Anders gewendet: Wir können in Europa die Haltung zeigen, die wir uns leisten können, weil wir sie verteidigen können – mit Mehrheiten und mit Waffen. Worauf es also jetzt ankommt, ist Performanz ohne Arroganz.

Das Ende der Nachkriegsordnung ist nicht nur ein Faktum der Realpolitik, sondern auch eines der Diskurspolitik. Ohne Wertekonsens und verlässliche Orientierungspunkte stehen wir wieder auf der offenen Agora, dem athenischen Marktplatz, und müssen um Mehrheiten werben.
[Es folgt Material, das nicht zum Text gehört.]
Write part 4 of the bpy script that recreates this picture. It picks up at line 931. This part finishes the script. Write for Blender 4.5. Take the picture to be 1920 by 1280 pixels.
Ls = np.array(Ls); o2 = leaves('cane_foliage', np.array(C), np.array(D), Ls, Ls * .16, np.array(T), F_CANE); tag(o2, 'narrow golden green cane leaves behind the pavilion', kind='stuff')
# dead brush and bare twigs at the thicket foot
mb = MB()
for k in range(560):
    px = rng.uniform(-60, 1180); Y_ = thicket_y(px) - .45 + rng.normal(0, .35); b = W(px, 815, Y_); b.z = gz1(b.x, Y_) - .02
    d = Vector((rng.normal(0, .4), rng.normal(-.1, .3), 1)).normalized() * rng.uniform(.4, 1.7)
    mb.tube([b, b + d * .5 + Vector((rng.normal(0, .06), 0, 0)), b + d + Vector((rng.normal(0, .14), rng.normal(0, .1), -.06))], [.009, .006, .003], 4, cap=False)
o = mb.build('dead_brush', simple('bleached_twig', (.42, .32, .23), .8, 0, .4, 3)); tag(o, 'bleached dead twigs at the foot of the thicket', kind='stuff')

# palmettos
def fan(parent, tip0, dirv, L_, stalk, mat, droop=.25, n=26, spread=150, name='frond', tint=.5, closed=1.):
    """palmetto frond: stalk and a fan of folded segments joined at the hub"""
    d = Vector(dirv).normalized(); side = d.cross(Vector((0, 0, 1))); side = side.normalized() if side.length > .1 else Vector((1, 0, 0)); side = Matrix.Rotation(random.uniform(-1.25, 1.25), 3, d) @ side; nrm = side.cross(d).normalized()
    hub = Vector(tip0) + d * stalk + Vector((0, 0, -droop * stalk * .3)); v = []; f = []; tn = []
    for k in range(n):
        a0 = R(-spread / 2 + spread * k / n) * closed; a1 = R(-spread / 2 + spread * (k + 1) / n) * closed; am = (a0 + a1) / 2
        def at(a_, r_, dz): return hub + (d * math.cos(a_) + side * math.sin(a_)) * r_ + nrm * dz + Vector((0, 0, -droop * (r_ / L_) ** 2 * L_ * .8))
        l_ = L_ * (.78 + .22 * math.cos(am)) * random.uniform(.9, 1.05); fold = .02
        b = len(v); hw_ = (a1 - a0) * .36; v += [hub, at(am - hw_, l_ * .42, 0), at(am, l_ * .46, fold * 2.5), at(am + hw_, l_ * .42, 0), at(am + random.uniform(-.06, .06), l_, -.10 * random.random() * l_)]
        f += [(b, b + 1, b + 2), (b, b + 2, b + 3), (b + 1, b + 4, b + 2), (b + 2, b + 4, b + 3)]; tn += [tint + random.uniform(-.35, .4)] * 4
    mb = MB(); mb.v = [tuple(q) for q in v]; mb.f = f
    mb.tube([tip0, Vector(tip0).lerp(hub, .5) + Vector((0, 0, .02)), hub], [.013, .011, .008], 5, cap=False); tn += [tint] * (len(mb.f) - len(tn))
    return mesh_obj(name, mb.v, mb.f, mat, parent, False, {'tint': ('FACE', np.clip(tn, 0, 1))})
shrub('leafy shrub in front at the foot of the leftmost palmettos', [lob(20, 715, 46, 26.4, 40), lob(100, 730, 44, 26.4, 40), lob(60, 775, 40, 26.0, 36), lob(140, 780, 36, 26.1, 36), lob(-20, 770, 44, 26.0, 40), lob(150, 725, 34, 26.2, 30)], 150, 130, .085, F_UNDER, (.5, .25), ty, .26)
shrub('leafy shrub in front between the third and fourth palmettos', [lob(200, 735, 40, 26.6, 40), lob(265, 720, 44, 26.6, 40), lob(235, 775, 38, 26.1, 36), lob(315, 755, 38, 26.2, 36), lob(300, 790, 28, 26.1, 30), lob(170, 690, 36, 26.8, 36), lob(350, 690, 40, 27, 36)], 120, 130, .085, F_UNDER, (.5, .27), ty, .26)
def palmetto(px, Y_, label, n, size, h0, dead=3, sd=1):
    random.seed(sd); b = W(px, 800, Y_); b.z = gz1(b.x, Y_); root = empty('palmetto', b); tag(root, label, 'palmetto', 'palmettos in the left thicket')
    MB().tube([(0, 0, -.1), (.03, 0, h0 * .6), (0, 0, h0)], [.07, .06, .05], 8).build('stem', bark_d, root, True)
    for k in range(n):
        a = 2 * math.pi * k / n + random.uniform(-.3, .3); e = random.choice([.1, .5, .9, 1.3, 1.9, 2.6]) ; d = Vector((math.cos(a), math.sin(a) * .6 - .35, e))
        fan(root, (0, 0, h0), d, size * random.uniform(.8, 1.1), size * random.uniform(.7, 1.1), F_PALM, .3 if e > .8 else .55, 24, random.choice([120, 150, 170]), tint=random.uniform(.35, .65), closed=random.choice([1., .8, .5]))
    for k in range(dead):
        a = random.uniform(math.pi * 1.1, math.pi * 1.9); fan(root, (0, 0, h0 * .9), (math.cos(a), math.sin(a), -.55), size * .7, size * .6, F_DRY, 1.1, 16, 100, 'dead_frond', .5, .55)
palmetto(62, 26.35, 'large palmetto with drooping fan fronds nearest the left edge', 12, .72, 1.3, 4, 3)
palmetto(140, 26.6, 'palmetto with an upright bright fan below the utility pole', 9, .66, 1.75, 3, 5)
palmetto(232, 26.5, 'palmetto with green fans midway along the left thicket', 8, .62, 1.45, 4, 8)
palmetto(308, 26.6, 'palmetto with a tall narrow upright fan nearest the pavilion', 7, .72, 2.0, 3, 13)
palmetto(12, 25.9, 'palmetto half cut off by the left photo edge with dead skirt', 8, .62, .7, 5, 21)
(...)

Mit rationalen Argumenten, aber vor allem auch mit emotionaler Bindekraft. Wir müssen das Ethos der Republik neu befeuern, Kräfte bündeln und freisetzen, hart arbeiten. Denn dreißig Milliarden Euro im Jahr mehr für Militärausgaben lassen sich nicht hier und da zusammensparen. Es gilt sie zu erwirtschaften.
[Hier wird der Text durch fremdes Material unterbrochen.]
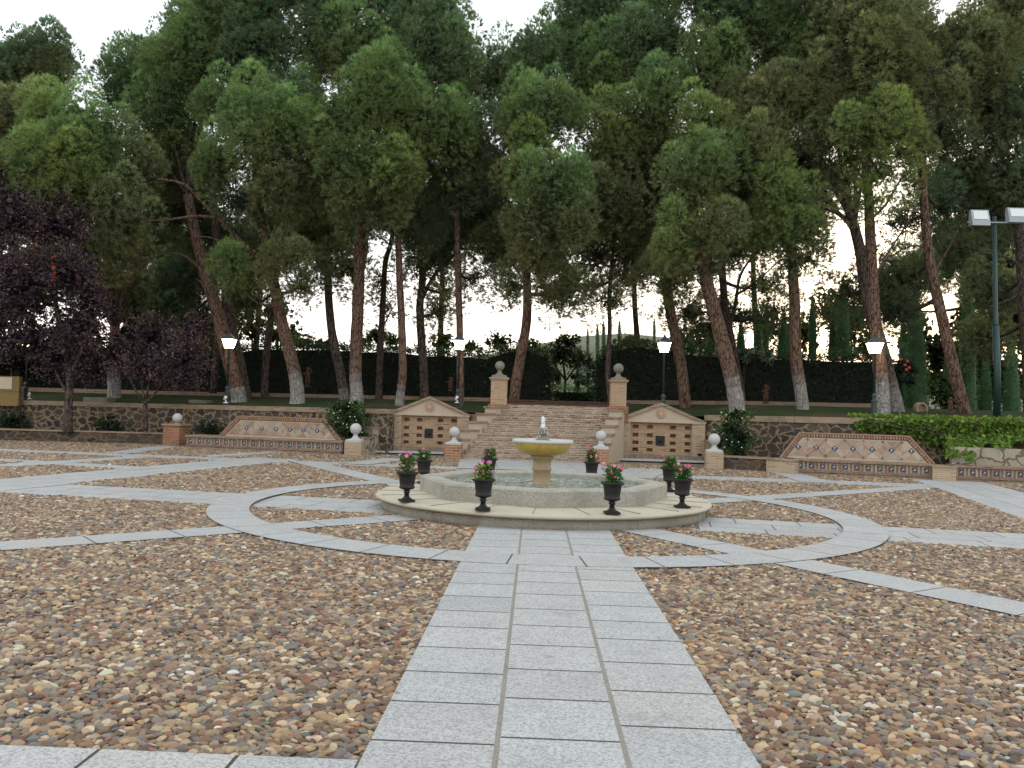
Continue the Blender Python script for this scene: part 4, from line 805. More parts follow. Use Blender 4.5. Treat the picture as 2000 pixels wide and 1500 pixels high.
T('pine_tree', 'bowed pine rising beside the left tall pillar', 'pine tree', [(1004, 785), (1008, 745), (1018, 690), (1027, 640), (1030, 590), (1028, 540), (1022, 480), (1018, 400)], 18, (21, 15), [([(1028, 560), (1005, 520), (985, 500)], (5, 2))],
  [(975, 150, 45, 70, 3, 1, 1), (1050, 120, 65, 75, 1, 1, 1), (1060, 220, 75, 70, -2, 0, 1), (1040, 320, 55, 55, -2.5, 2, 1), (1080, 370, 70, 60, -3, 0, 1), (1050, 430, 60, 60, -2.5, 3, 1), (1110, 440, 50, 40, -2.5, 3, 1), (1060, 510, 55, 50, -1.5, 3, .95), (1090, 570, 60, 40, -1, 3, .9), (970, 480, 48, 55, 1, 3, .8), (1010, 240, 50, 70, 2, 4, 1), (985, 350, 45, 60, 2, 4, .9), (1000, 560, 40, 45, 1, 4, .6)])
T('pine_tree', 'very thin pine rising behind the right tall pillar', 'pine tree', [(1192, 790), (1187, 735), (1189, 680), (1191, 640), (1190, 590), (1194, 530), (1199, 480), (1206, 420)], 19, (10, 7), [([(1192, 520), (1160, 515), (1130, 535), (1115, 545)], (4, 1.5)), ([(1196, 490), (1230, 480), (1265, 455)], (5, 3)), ([(1160, 517), (1120, 515), (1095, 520)], (3, 1.5))],
  [(1190, 590, 38, 26, 0, 3, .6), (1165, 500, 55, 40, 0, 3, .5), (1225, 500, 50, 45, 0, 3, .45), (1140, 560, 40, 20, 1, 3, .35), (1200, 430, 70, 40, 1, 3, .85)], BARKD)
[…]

Unternehmen sind gewichtige Akteure – und hier liegt unsere Chance und Rolle als Kommunikatoren. Das Edelman Trust Barometer 2025 gibt wichtige Fingerzeige, was Unternehmen beitragen können: Fakten in die Diskussion bringen (Swiss Re tut dies durch wissenschaftlich fundierte Thought Leadership-Kommunikation), Empathie zeigen, gute Arbeitsplätze anbieten und Mitarbeitende fortbilden. Vor allem aber: wirtschaftlich erfolgreich sein und so die Legitimität und die Steuergelder erwirtschaften, die nötig sind im Kampf um eine bessere Zukunft.